_YOUR GOAL_: Pictures are not part of the copy. Retype the lines from the first one through the line that contains "RAD = math.radians".

_SUPPLIED MATERIAL_:
══════════════════════════════
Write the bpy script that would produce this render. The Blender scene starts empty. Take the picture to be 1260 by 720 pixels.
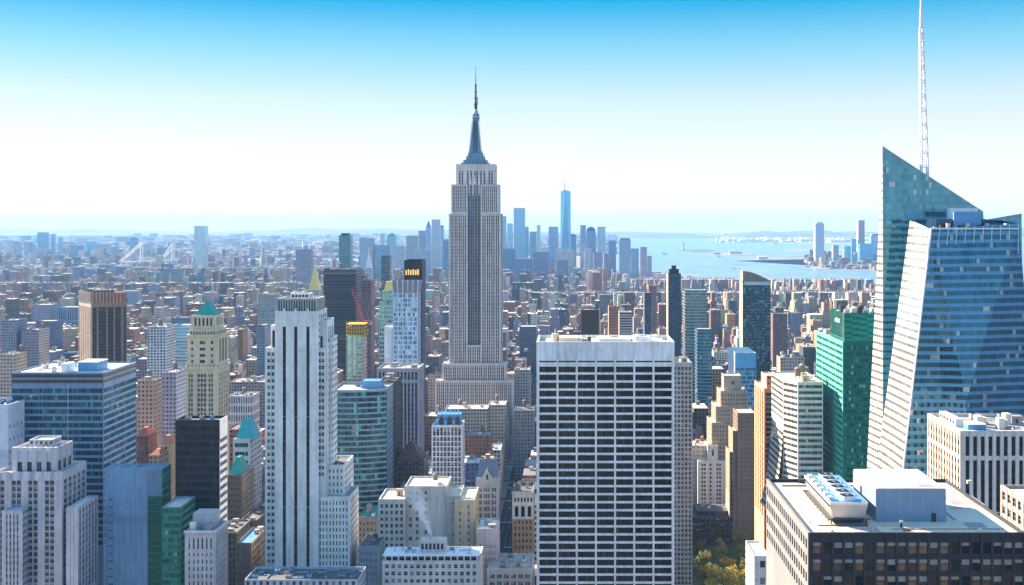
import bpy, math, random, zlib
import numpy as np
from mathutils import Vector
S = bpy.context.scene
C = S.collection
RAD = math.radians

# ------------------------------------------------------------------ camera, sky, sun, exposure
CZ = 260.0; F = 1420.0; VX = 700.0; VY = 276.0
cam = bpy.data.objects.new('camera', bpy.data.cameras.new('camera')); C.objects.link(cam)
cam.location = (0, 0, CZ); cam.rotation_euler = (RAD(90), 0, 0)
cam.data.sensor_width = 36.0; cam.data.lens = 36.0 * F / 1260.0
cam.data.shift_x = -70 / 1260.0; cam.data.shift_y = -(360 - VY) / 1260.0
cam.data.clip_start = 1.0; cam.data.clip_end = 120000
S.camera = cam
S.view_settings.view_transform = 'Standard'; S.view_settings.look = 'None'
S.view_settings.gamma = 1.0; S.view_settings.use_curve_mapping = False
S.view_settings.exposure = 2.08
SUN_EL = 27.0
SUN_DIR = Vector((-0.76, 0.65, 0)).normalized()              # horizontal direction towards the sun
world = bpy.data.worlds.new('World'); S.world = world; world.use_nodes = True
wt = world.node_tree; wt.nodes.clear()
wo = wt.nodes.new('ShaderNodeOutputWorld'); wb = wt.nodes.new('ShaderNodeBackground')
sky = wt.nodes.new('ShaderNodeTexSky'); sky.sky_type = 'NISHITA'; sky.sun_disc = False
sky.sun_elevation = RAD(SUN_EL); sky.sun_rotation = math.atan2(SUN_DIR.x, SUN_DIR.y)
sky.altitude = 200; sky.air_density = 1.0; sky.dust_density = 0.6; sky.ozone_density = 2.0
tc = wt.nodes.new('ShaderNodeTexCoord'); sx = wt.nodes.new('ShaderNodeSeparateXYZ')
rmp = wt.nodes.new('ShaderNodeValToRGB')
wt.links.new(tc.outputs['Generated'], sx.inputs[0]); wt.links.new(sx.outputs['Z'], rmp.inputs[0])
cr = rmp.color_ramp                       # the strong colour of a clear polarised autumn sky above a milky horizon
cr.elements[0].position = 0.0; cr.elements[0].color = (.62, .61, .64, 1)
cr.elements[1].position = 0.45; cr.elements[1].color = (0.36, 0.70, 1.15, 1)
for p_, c_ in ((0.053, (.42, .46, .48, 1)), (0.109, (.21, .36, .42, 1)), (0.15, (0.07, 0.28, .41, 1)), (0.18, (0.0, 0.155, 0.36, 1)), (0.27, (0.06, 0.35, 0.75, 1))):
    e = cr.elements.new(p_); e.color = c_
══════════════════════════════
_EXERCISE ANSWER_:
Write the bpy script that would produce this render. The Blender scene starts empty. Take the picture to be 1260 by 720 pixels.
import bpy, math, random, zlib
import numpy as np
from mathutils import Vector
S = bpy.context.scene
C = S.collection
RAD = math.radians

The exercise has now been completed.